Quando si fanno le rivoluzioni è troppo forte la tentazione di servirsi delle medesime istituzioni che si sono abbattute. I motivi possono essere leciti o illeciti, comprensibili o inaccettabili: p. es. il timore di vedere sconfitta la rivoluzione, in seguito agli attacchi del nemico; il desiderio di diventare una persona di potere; la convinzione di poter accelerare il conseguimento degli obiettivi rivoluzionari, ecc. Qualunque sia la motivazione, ciò che manca è la fiducia nella popolazione, soprattutto in quella che ha compiuto il rivolgimento istituzionale.

A questo punto ci si può chiedere quale sia la regola per evitare questa pericolosa involuzione autoritaria. La regola può essere una sola: o la democrazia si autogestisce o, col tempo, si tradisce. Detto in altre parole: o la democrazia è diretta dal popolo, oppure quella delegata e rappresentativa è destinata, prima o poi, a trasformarsi in una dittatura.

Permettere che la democrazia si autogestisca implica una concessione di fiducia ai cittadini. Se non si corre questo rischio – che ovviamente può comportare degli esiti catastrofici per la rivoluzione -, il tradimento è assicurato. Ma se tradimento deve esserci, è meglio che vi sia mentre si cerca, dal basso, di costruire la democrazia, e non perché questa, dall’alto, è stata trasformata in una dittatura.
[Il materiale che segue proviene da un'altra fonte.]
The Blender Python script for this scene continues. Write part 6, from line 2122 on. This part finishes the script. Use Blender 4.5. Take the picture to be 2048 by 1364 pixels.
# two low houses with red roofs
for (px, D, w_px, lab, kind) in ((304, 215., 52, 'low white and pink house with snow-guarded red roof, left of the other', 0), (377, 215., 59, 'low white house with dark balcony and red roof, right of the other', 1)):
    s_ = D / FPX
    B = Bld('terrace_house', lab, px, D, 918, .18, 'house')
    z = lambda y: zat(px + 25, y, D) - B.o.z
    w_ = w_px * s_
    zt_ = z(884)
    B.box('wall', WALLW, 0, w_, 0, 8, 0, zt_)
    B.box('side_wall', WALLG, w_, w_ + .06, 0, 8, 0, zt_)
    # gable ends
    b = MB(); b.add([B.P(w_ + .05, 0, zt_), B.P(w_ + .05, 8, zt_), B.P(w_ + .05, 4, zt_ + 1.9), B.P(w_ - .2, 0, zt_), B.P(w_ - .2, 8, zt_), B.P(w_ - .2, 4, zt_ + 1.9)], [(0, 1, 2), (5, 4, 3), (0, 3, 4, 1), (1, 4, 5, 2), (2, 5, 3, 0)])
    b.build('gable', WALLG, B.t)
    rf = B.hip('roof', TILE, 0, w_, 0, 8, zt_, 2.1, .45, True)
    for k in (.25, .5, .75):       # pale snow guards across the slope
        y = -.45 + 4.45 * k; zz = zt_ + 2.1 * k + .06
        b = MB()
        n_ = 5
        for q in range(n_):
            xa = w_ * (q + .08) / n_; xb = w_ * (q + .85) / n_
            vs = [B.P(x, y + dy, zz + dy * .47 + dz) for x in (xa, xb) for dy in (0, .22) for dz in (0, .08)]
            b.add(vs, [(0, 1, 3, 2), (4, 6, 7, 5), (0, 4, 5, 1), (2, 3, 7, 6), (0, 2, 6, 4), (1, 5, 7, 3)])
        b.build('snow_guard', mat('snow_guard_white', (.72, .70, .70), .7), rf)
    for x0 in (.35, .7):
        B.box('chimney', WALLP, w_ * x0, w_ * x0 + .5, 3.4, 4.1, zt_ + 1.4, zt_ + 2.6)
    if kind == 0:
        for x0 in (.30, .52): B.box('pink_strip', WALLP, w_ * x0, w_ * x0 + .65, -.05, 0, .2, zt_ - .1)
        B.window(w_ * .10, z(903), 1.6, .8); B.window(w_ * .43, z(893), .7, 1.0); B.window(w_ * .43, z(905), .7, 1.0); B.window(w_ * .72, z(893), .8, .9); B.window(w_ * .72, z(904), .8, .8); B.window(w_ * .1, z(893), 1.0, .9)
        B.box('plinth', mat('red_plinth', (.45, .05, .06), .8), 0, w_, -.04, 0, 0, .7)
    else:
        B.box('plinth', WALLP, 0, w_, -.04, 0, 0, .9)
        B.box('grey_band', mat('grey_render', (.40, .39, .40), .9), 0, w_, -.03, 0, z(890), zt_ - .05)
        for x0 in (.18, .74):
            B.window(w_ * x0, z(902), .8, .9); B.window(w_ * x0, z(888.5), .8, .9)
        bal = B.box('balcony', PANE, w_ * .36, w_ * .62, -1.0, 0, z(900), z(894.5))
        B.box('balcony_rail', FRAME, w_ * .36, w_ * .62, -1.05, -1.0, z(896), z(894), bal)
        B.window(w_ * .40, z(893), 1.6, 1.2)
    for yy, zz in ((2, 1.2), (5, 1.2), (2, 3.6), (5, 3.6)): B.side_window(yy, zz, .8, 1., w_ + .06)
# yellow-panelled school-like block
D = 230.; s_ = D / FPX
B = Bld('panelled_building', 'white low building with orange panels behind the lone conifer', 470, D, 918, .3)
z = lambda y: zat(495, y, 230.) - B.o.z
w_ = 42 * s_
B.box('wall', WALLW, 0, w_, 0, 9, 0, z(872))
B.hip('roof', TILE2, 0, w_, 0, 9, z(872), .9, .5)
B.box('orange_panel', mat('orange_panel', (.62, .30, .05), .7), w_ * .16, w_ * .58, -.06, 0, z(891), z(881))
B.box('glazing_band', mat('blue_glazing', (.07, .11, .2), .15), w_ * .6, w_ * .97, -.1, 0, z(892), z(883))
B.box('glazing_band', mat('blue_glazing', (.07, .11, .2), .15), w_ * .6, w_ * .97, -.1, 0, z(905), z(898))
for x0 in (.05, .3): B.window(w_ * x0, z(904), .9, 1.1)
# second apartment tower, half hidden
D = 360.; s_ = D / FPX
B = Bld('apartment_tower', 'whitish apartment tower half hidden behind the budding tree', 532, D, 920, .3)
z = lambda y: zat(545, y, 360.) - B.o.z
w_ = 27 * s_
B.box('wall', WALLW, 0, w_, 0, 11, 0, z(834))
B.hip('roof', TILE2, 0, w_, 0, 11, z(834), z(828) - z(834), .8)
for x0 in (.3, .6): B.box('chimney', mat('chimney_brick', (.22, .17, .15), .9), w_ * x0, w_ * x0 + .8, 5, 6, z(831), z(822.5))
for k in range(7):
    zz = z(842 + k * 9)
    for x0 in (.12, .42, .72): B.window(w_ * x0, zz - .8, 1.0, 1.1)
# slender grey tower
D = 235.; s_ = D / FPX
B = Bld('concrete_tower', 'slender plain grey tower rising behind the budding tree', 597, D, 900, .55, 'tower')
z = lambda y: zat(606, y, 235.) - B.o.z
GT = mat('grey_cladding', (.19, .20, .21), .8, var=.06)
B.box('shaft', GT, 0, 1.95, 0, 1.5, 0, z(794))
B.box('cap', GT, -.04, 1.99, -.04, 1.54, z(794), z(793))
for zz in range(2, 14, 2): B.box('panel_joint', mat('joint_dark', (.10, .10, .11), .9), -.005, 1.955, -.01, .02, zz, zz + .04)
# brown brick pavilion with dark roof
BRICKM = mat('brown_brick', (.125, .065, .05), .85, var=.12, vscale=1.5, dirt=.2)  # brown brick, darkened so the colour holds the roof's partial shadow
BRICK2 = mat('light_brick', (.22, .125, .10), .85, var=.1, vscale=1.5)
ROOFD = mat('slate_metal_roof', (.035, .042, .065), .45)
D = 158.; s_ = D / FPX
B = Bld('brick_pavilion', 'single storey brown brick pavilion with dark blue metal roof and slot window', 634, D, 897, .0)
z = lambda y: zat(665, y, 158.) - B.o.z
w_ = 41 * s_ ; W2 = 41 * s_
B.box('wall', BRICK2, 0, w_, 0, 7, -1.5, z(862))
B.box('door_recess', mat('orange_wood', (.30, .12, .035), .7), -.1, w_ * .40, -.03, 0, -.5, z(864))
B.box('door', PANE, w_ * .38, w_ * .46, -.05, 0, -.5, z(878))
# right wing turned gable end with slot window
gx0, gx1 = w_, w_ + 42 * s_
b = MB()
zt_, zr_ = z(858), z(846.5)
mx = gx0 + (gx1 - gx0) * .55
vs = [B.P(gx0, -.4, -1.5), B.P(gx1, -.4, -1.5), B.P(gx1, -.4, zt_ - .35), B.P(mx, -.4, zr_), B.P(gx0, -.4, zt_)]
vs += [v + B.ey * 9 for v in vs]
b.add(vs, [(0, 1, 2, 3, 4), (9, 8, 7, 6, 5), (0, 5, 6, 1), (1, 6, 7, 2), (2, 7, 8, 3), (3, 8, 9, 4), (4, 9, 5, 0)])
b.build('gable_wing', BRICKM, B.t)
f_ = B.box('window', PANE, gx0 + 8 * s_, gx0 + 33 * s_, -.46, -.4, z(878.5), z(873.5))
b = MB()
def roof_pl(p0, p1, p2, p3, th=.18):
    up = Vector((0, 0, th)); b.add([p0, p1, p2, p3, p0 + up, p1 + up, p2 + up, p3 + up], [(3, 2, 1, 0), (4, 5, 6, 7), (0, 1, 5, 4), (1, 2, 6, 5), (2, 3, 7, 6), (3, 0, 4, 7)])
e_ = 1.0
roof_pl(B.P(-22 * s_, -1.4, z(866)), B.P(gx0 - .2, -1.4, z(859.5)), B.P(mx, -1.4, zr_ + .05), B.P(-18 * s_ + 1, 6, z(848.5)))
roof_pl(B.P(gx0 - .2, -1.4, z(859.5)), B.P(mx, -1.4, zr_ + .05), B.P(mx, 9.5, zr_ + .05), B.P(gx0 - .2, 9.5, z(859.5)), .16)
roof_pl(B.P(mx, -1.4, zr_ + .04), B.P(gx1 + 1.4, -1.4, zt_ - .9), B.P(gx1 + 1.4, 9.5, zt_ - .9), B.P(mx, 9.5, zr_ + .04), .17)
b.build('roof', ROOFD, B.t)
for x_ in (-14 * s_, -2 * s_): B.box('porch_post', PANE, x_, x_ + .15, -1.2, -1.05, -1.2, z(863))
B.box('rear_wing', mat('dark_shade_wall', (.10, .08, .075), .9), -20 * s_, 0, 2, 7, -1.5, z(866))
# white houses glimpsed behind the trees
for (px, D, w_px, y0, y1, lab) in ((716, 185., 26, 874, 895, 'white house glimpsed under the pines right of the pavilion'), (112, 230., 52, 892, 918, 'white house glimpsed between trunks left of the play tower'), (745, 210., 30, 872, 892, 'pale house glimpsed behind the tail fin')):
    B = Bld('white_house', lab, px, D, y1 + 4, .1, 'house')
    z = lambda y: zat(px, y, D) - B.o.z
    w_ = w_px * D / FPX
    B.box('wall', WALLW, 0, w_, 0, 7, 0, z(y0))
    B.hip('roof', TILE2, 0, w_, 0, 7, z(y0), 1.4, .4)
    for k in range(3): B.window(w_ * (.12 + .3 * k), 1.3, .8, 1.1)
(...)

Cioè se il destino è quello di tradire degli ideali rivoluzionari, è meglio che di esso si faccia carico la stessa popolazione che avrebbe dovuto realizzarli, piuttosto che un’élite di intellettuali, che quando parlano di democrazia dicono di farlo in nome del popolo.

Questo peraltro è l’unico modo efficace per far capire alla popolazione che, se non è capace di realizzare la democrazia, lo deve unicamente a se stessa, e che quando vorrà imparare dai propri errori, non dovrà aspettarsi una soluzione dall’alto. In ogni caso fino a quando non saranno finite tutte le illusioni nei confronti del sistema sociale che si vive, difficilmente si riuscirà a liberarsi del peso dei suoi condizionamenti. Gli uomini sono così abituati alle illusioni che hanno bisogno di gravi catastrofi per smettere di credervi. Devono arrivare al punto di non avere più alcuna certezza: in quei momenti o si diventa rivoluzionari o ci si comporta peggio delle bestie.